The extraction process is achieved by drilling boreholes to access the water, which is then channeled through heat pumps and extractors. These mechanisms compress the liquid, raising its temperature before it is distributed through heating networks. Once depleted of its heat, the water is returned to the mine, where it is naturally reheated, ready for the cycle to recommence.

It’s a system that promises consistent performance throughout the year. Unlike solar or wind energy, mine water heat isn’t affected by seasonal changes. Moreover, it can be used not only for heating but also for cooling homes, showcasing its versatility.

A National Endeavor

Inside a coal mine in the English midlands

In Gateshead, a 5km network of pipes, boreholes, and a state-of-the-art heat pump energy centre, all established with government funding, now churns out 6 megawatts of mine water heat. This project heats 350 high rise homes, a college, art gallery, several office buildings, and a large manufacturing site.

Parallelly, the UK Geoenergy Observatory (UKGEOS), based in Glasgow and managed by the British Geological Survey, spearheads research in this field. Alan MacDonald of UKGEOS underscores the global significance of their findings, stating:

“The data from these 12 boreholes in Glasgow will help scientists around the world understand the subsurface and geothermal energy better.”

The UK isn’t alone in exploring this energy frontier. It joins other European nations, marking a continental shift towards leveraging abandoned coal mines as sources of green energy.

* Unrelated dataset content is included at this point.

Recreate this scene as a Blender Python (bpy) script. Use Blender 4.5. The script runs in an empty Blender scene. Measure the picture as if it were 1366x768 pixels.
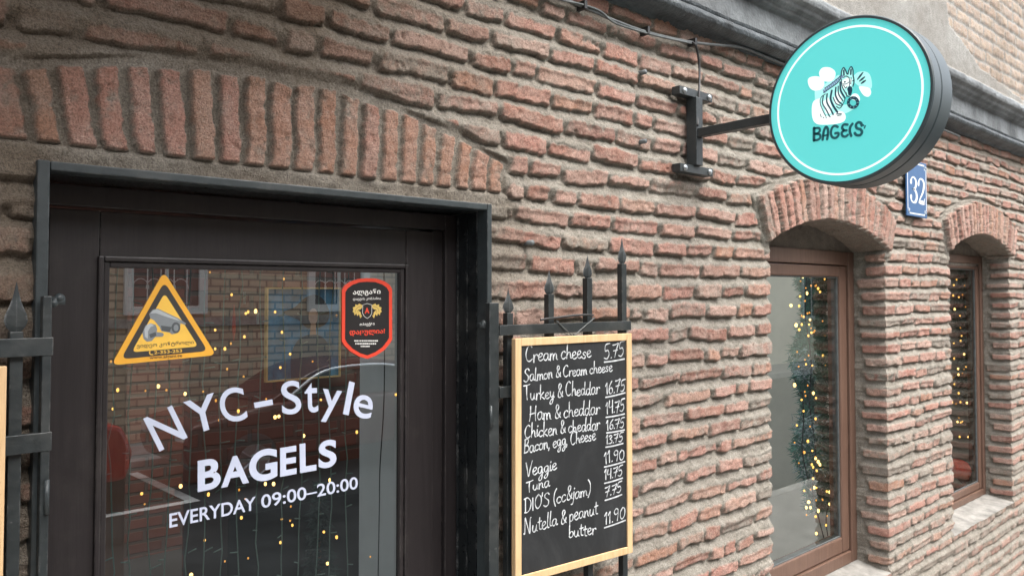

Europe’s Geothermal Vanguard

Mine water pumped from underground

Heerlen, a city in the Netherlands, was home to the world’s first mine water power station, launched in 2008. It has since reduced the area’s carbon emissions from heating by nearly two-thirds. In the Asturias region of northern Spain, a similar initiative is in motion. María Belarmina Díaz Aguado, Asturias’s director of energy, proudly notes:

“Geothermal energy has given a second life to our coal mines.”

These ventures exemplify how a blend of innovation, investment, and the rich, untapped reserves lying dormant beneath our feet can propel us into a future where clean, green, and sustainable energy is not just a possibility, but a reality.